GE Mulls Break-Up After Huge Charges

US turbine-making giant GE is considering its break-up to cover a $15bn shortfall in reserves out to 2024.

CEO John Flannery said January 16 there is “an examination of options… that could result in many permutations including separately traded assets.” He said GE would remain focused on power, aviation and healthcare, but added that those divisions would also not be excluded from that review.

The manufacturing-to-financial products giant announced January 16 that a reserve testing for GE Capital’s run-off insurance portfolio, NALH, had necessitated an after-tax charge of $6.2bn in 4Q 2017. 

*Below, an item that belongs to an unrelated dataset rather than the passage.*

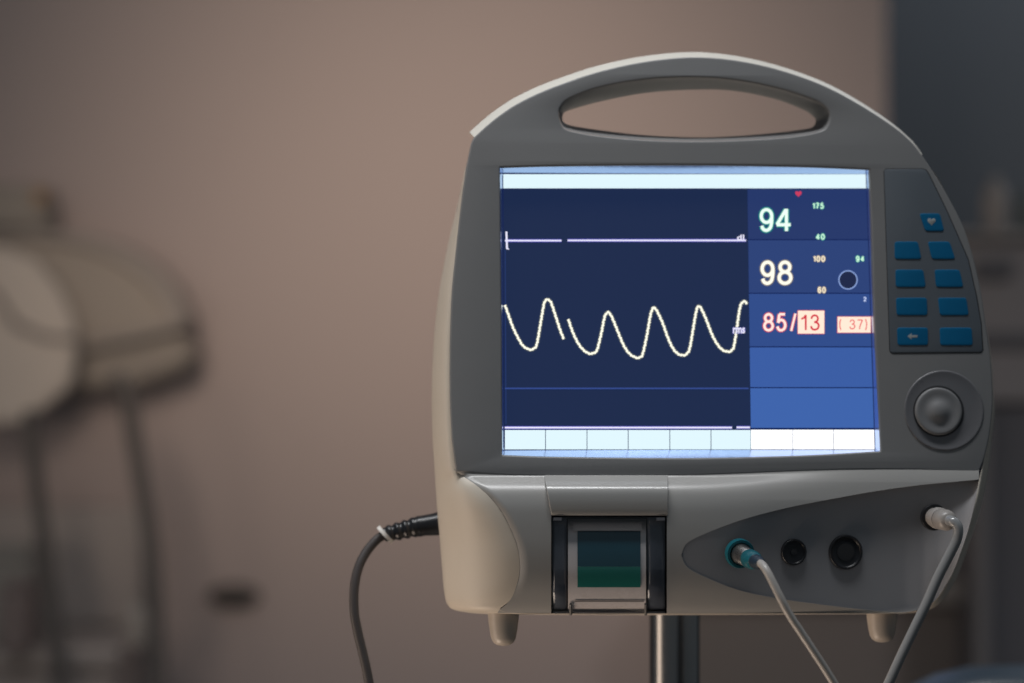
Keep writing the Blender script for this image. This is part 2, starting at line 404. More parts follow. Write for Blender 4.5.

GE Capital now expects to make statutory reserve contributions of some $15bn over seven years, after NALH’s primary regulator, the Kansas Insurance Department, approved a phased contribution of $3bn in 1Q2018 and $2bn annually from 2019 through 2024.

GE though said a review of sorts was ongoing before the reserves announcement and that, since becoming CEO August 2017, Flannery had promised to take a comprehensive look at every aspect of GE. The company last year merged its oil & gas equipment division with drilling services firm Baker Hughes, to become BHGE.

It also announced January 17 that Peter Stracar has been appointed to head GE’s European region, succeeding Mark Hutchinson who retired January 1. Stracar will report to Alex Dimitrief, CEO of GE’s Global Growth Organisation.